Communicating with Younger Players

By Adam Stretton, Head of Mini Soccer, April 2018

Probably the most important aspect of coaching is getting your coaching messages across and understood. This is even more pertinent, and difficult, for our younger age groups. So the focus here is really mini-soccer but hopefully some things older age groups can take note of too.

Planning

Kids are often in their own world during matches and in training - typically a coach shouting at them will make them think something is wrong and can even detract more from what you want. Therefore communication beforehand is key and knowing your players and how they are best communicated with is fundamental.

Pause For Thought

Sometimes your natural reaction might be the wrong way of communicating the message (especially in a match situation). Think before you speak, what language and phrases to use.
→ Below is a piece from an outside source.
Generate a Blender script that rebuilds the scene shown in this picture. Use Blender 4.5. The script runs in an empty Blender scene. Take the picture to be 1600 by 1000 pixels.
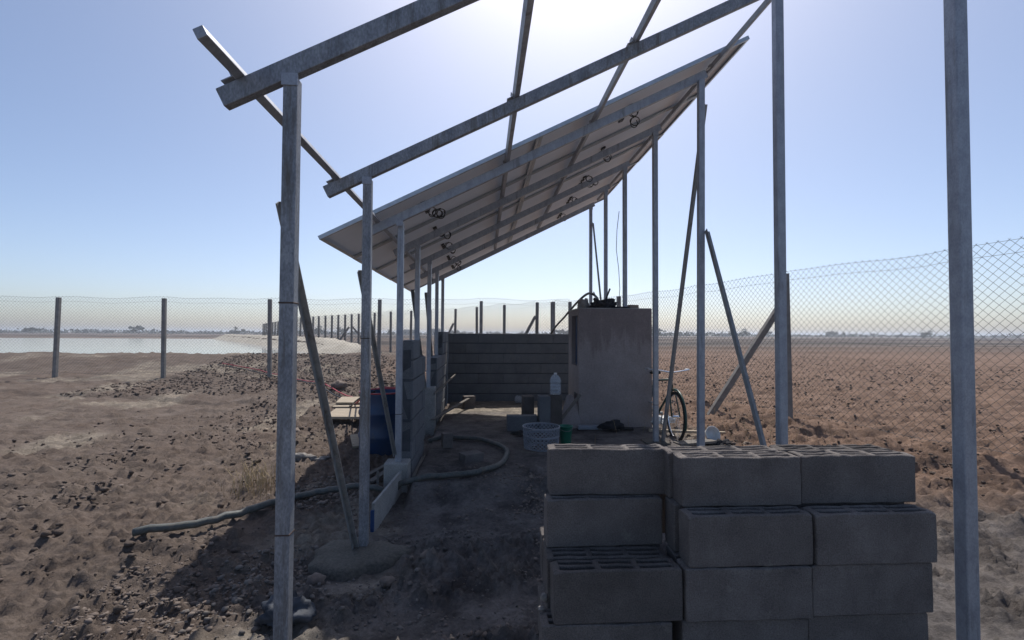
import bpy, math, random
import numpy as np
from mathutils import Vector, Matrix, Quaternion
R = math.radians
random.seed(7)
rng = np.random.default_rng(7)

# ------------------------------------------------------------------ camera
scene = bpy.context.scene
YAW, PITCH, ROLL = R(-3.4), R(1.58), R(0.3)
fw = Vector((-math.sin(YAW) * math.cos(PITCH), math.cos(YAW) * math.cos(PITCH), math.sin(PITCH)))
rt = Vector((math.cos(YAW), math.sin(YAW), 0))
up = rt.cross(fw)
rt2 = rt * math.cos(ROLL) + up * math.sin(ROLL)
up2 = -rt * math.sin(ROLL) + up * math.cos(ROLL)
cam = bpy.data.cameras.new('camera')
cam.sensor_width = 36
cam.lens = 751 / 1600 * 36
cam.clip_end = 6000
cam.clip_start = 0.05
camo = bpy.data.objects.new('camera', cam)
scene.collection.objects.link(camo)
m = Matrix((rt2, up2, -fw)).transposed().to_4x4()
m.translation = Vector((0, 0, 1.5))
camo.matrix_world = m
scene.camera = camo

# ------------------------------------------------------------------ light
SUN = Vector((0.136, 0.69, 1.0)).normalized()
world = bpy.data.worlds.new('World')
scene.world = world
world.use_nodes = True
nt = world.node_tree
bg = nt.nodes['Background']
sky = nt.nodes.new('ShaderNodeTexSky')
sky.sky_type = 'NISHITA'
sky.sun_disc = False
sky.sun_elevation = math.asin(SUN.z)
sky.sun_rotation = math.atan2(SUN.x, SUN.y)
sky.altitude = 0
sky.air_density = 0.7
sky.dust_density = 1.6
sky.ozone_density = 2.0
nt.links.new(sky.outputs[0], bg.inputs[0])
bg.inputs[1].default_value = 0.142
sl = bpy.data.lights.new('sun', 'SUN')
sl.energy = 4.2
sl.angle = R(0.53)
sl.color = (1.0, 0.95, 0.88)
so = bpy.data.objects.new('sun', sl)
scene.collection.objects.link(so)
so.rotation_mode = 'QUATERNION'
so.rotation_quaternion = SUN.to_track_quat('Z', 'Y')
so.location = (2, 8, 12)
scene.view_settings.view_transform = 'Standard'
scene.view_settings.look = 'None'
scene.view_settings.exposure = 0.1
scene.view_settings.gamma = 1.0
scene.cycles.max_bounces = 8
HAZE = 0.0011

# ------------------------------------------------------------------ helpers
COL = scene.collection
ORG = {}

def tag(o, label=None, cat=None, group=None, kind=None):
    if label: o['label'] = label
    if cat: o['category'] = cat
    if group: o['group'] = group
    if kind: o['kind'] = kind
    return o

def thing(name, loc, label, cat, group=None):
    o = bpy.data.objects.new(name, None)
    o.empty_display_size = 0.2
    COL.objects.link(o)
    o.location = loc
    ORG[o.name] = Vector(loc)
    return tag(o, label, cat, group)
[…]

It is very easy to fall into the trap of adult football jargon. Remember your audience - will they understand what you’re going to say?

Simplicity

I believe in simple messaging to get points across - making sure you plan your training to tell your players what things mean to them, make sure they understand and validate their understanding during your sessions plans. One example that I use is the word Protect - narrow your team position when out of possession / tracking back / goalside etc. There are a lot of things it means, so to make communication better, keep it simple.

Consistency

Same info, all the time...

The more a coach can repeat the simple messages and phrases the more the players will grasp them. Don’t expect them to get it right first time and over the course of a few weeks the same message will bed in.

Encourage

This has to happen, as negativity doesn’t normally create success...

Younger kids need that backing from you, praising and rewarding (player of the week, trainer of the week, a quick chat with each player after a game). Make sure we aren’t praising too many bad habits though (like clearing the ball when there wasn’t a need to and a simple pass was available....so be careful, as I’ve witnessed this and the players will think this is the right thing to do when actually you want them to develop beyond such an approach).

Really think what you want from your players and work out how to communicate. It sounds easy, it isn’t.